PROVIDED MATERIAL »
● ● ● ●
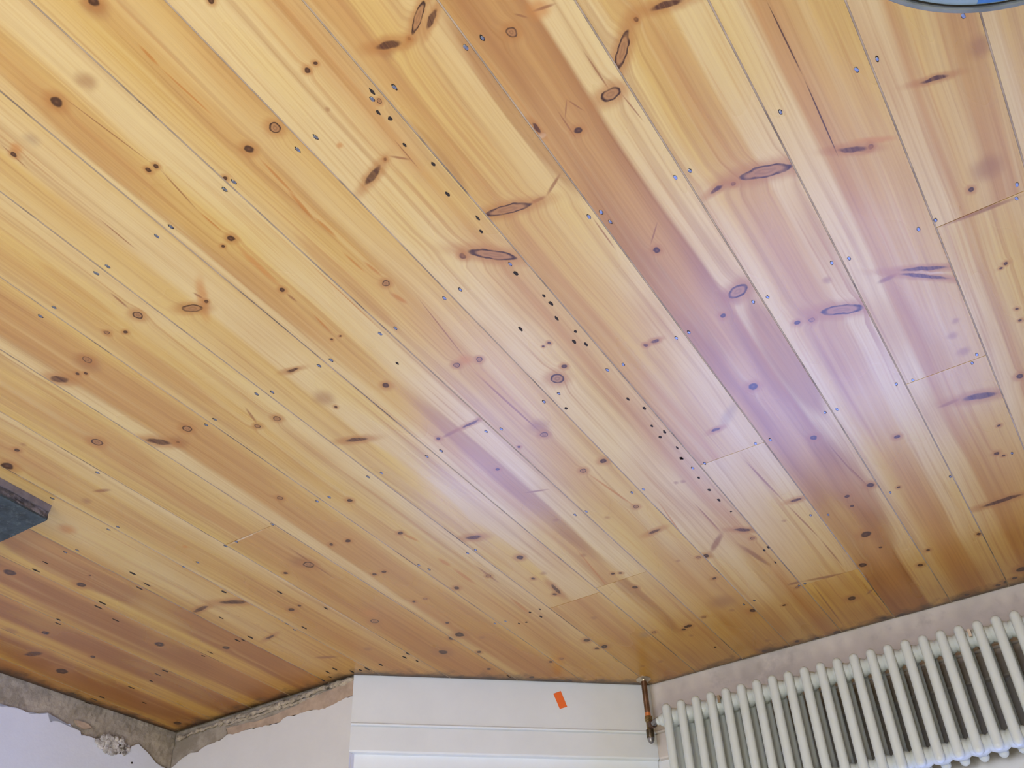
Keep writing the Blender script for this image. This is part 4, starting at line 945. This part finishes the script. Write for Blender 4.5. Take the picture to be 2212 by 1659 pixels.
lathe(bm, [(.0092, .1405), (.0108, .1415), (.0108, .145), (.0090, .147)], 16)
from_bm('compression_nut', bm, M['brass'], valve)
bm = bmesh.new()
lathe(bm, [(.0086, .146), (.0092, .150), (.0092, .170), (.0098, .172)], 16)
lathe(bm, [(.0072, 0), (.0072, .022)], 14, Matrix.Translation((-.004, -.003, .161)) @ Matrix.Rotation(-math.pi / 2, 4, 'Y'))
from_bm('valve_body', bm, M['brass'], valve, True, math.radians(40))
bm = bmesh.new()
lathe(bm, [(.009, .1705), (.0122, .1715), (.0126, .174), (.0124, .1965), (.0112, .1985)], 20)
from_bm('cap', bm, M['brass_dark'], valve, True, math.radians(40))
bm = bmesh.new()
lathe(bm, [(.0112, .1983), (.0116, .2005), (.0104, .206), (.0078, .2115), (.0042, .2155), (0, .2165)], 20, None, False)
from_bm('cap_dome', bm, M['nickel'], valve, True, math.radians(40))
dx, dy = (RX0 + .045 - PX), ((RY + RY2) / 2 - PY)
ang = math.atan2(dy, dx)
xfu = Matrix.Translation((0, 0, .161)) @ Matrix.Rotation(ang, 4, 'Z') @ Matrix.Rotation(math.pi / 2, 4, 'Y')
bm = bmesh.new(); lathe(bm, [(.0075, .008), (.0135, .010), (.0145, .013), (.0145, .024), (.0125, .027)], 6, xfu)
from_bm('union_nut', bm, M['bronze'], valve)
bm = bmesh.new(); lathe(bm, [(.0095, .026), (.0095, math.hypot(dx, dy) - .002)], 14, xfu)
from_bm('union_tail', bm, M['nickel'], valve, True, math.radians(40))

# ------------------------------------------------------------------ orange sticker on the skirting
xfS, LS = along(tuple(P0), tuple(P1))
st = [(.6529, .0389), (.6785, .0285), (.6964, .0816), (.6711, .0901)]
sc_ = xfS @ Vector((.6747, -.0004, .0600))
bm = bmesh.new()
prism(bm, [xfS @ Vector((u, -.0004, z)) - sc_ for u, z in st], (xfS.to_3x3() @ Vector((0, -1, 0))), .0006)
o = from_bm('paper_sticker', bm, M['orange'])
o.location = sc_
o['label'] = 'small bright orange rectangular sticker on the white skirting board'; o['category'] = 'sticker'

# ------------------------------------------------------------------ round tub at the edge of the picture
TZ, TRAD = 0.38, 0.2404
TX, TY = [-0.2666,0.5982]
tub = thing('round_tub', 'round grey rimmed tub with a mottled blue lid standing on the floorboards', 'tub', (TX, TY, 0))
bm = bmesh.new()
r = TRAD
lathe(bm, [(0, .001), (r * .74, .001), (r * .77, .006), (r * .93, TZ - .03), (r * .955, TZ - .022), (r * .955, TZ - .012)], 64, None, False)
from_bm('body', bm, M['tub_grey'], tub, True, math.radians(40))
bm = bmesh.new()
lathe(bm, [(r * .95, TZ - .016), (r - .001, TZ - .014), (r, TZ - .010), (r, TZ - .002), (r - .0015, TZ), (r - .0050, TZ), (r - .0062, TZ - .0012), (r - .0064, TZ - .0044), (r - .0064, TZ - .03)], 96, None, False)
from_bm('rim', bm, M['tub_grey'], tub, True, math.radians(40))
bm = bmesh.new()
lathe(bm, [(r - .0062, TZ - .0046), (r - .0125, TZ - .0050)], 96, None, False)
from_bm('groove', bm, M['black_gap'], tub)
bm = bmesh.new()
lathe(bm, [(r - .0088, TZ - .0048), (r - .0092, TZ - .0036), (r - .012, TZ - .0030), (r - .04, TZ - .0034), (0, TZ - .003)], 96, None, False)
from_bm('lid', bm, M['tub_lid'], tub, True, math.radians(40))
bm = bmesh.new()
p = []
a0, a1 = [1.0627,1.1937]
for i in range(13): a = a0 + (a1 - a0) * i / 12; p.append(((r - .0105) * math.cos(a), (r - .0105) * math.sin(a), TZ - .0036))
for i in range(13): a = a1 + (a0 - a1) * i / 12; p.append(((r - .085) * math.cos(a), (r - .085) * math.sin(a), TZ - .0036))
prism(bm, p, (0, 0, 1), .0009)
bl = from_bm('blue_patch', bm, M['tub_blue'], tub); bl['label'] = 'plain strong blue patch'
● ● ● ●
EXERCISE DIRECTIONS » Exclude the pictures, and transcribe all of the material exactly.

FINAL RESULT »
Keep writing the Blender script for this image. This is part 4, starting at line 945. This part finishes the script. Write for Blender 4.5. Take the picture to be 2212 by 1659 pixels.
lathe(bm, [(.0092, .1405), (.0108, .1415), (.0108, .145), (.0090, .147)], 16)
from_bm('compression_nut', bm, M['brass'], valve)
bm = bmesh.new()
lathe(bm, [(.0086, .146), (.0092, .150), (.0092, .170), (.0098, .172)], 16)
lathe(bm, [(.0072, 0), (.0072, .022)], 14, Matrix.Translation((-.004, -.003, .161)) @ Matrix.Rotation(-math.pi / 2, 4, 'Y'))
from_bm('valve_body', bm, M['brass'], valve, True, math.radians(40))
bm = bmesh.new()
lathe(bm, [(.009, .1705), (.0122, .1715), (.0126, .174), (.0124, .1965), (.0112, .1985)], 20)
from_bm('cap', bm, M['brass_dark'], valve, True, math.radians(40))
bm = bmesh.new()
lathe(bm, [(.0112, .1983), (.0116, .2005), (.0104, .206), (.0078, .2115), (.0042, .2155), (0, .2165)], 20, None, False)
from_bm('cap_dome', bm, M['nickel'], valve, True, math.radians(40))
dx, dy = (RX0 + .045 - PX), ((RY + RY2) / 2 - PY)
ang = math.atan2(dy, dx)
xfu = Matrix.Translation((0, 0, .161)) @ Matrix.Rotation(ang, 4, 'Z') @ Matrix.Rotation(math.pi / 2, 4, 'Y')
bm = bmesh.new(); lathe(bm, [(.0075, .008), (.0135, .010), (.0145, .013), (.0145, .024), (.0125, .027)], 6, xfu)
from_bm('union_nut', bm, M['bronze'], valve)
bm = bmesh.new(); lathe(bm, [(.0095, .026), (.0095, math.hypot(dx, dy) - .002)], 14, xfu)
from_bm('union_tail', bm, M['nickel'], valve, True, math.radians(40))

# ------------------------------------------------------------------ orange sticker on the skirting
xfS, LS = along(tuple(P0), tuple(P1))
st = [(.6529, .0389), (.6785, .0285), (.6964, .0816), (.6711, .0901)]
sc_ = xfS @ Vector((.6747, -.0004, .0600))
bm = bmesh.new()
prism(bm, [xfS @ Vector((u, -.0004, z)) - sc_ for u, z in st], (xfS.to_3x3() @ Vector((0, -1, 0))), .0006)
o = from_bm('paper_sticker', bm, M['orange'])
o.location = sc_
o['label'] = 'small bright orange rectangular sticker on the white skirting board'; o['category'] = 'sticker'

# ------------------------------------------------------------------ round tub at the edge of the picture
TZ, TRAD = 0.38, 0.2404
TX, TY = [-0.2666,0.5982]
tub = thing('round_tub', 'round grey rimmed tub with a mottled blue lid standing on the floorboards', 'tub', (TX, TY, 0))
bm = bmesh.new()
r = TRAD
lathe(bm, [(0, .001), (r * .74, .001), (r * .77, .006), (r * .93, TZ - .03), (r * .955, TZ - .022), (r * .955, TZ - .012)], 64, None, False)
from_bm('body', bm, M['tub_grey'], tub, True, math.radians(40))
bm = bmesh.new()
lathe(bm, [(r * .95, TZ - .016), (r - .001, TZ - .014), (r, TZ - .010), (r, TZ - .002), (r - .0015, TZ), (r - .0050, TZ), (r - .0062, TZ - .0012), (r - .0064, TZ - .0044), (r - .0064, TZ - .03)], 96, None, False)
from_bm('rim', bm, M['tub_grey'], tub, True, math.radians(40))
bm = bmesh.new()
lathe(bm, [(r - .0062, TZ - .0046), (r - .0125, TZ - .0050)], 96, None, False)
from_bm('groove', bm, M['black_gap'], tub)
bm = bmesh.new()
lathe(bm, [(r - .0088, TZ - .0048), (r - .0092, TZ - .0036), (r - .012, TZ - .0030), (r - .04, TZ - .0034), (0, TZ - .003)], 96, None, False)
from_bm('lid', bm, M['tub_lid'], tub, True, math.radians(40))
bm = bmesh.new()
p = []
a0, a1 = [1.0627,1.1937]
for i in range(13): a = a0 + (a1 - a0) * i / 12; p.append(((r - .0105) * math.cos(a), (r - .0105) * math.sin(a), TZ - .0036))
for i in range(13): a = a1 + (a0 - a1) * i / 12; p.append(((r - .085) * math.cos(a), (r - .085) * math.sin(a), TZ - .0036))
prism(bm, p, (0, 0, 1), .0009)
bl = from_bm('blue_patch', bm, M['tub_blue'], tub); bl['label'] = 'plain strong blue patch'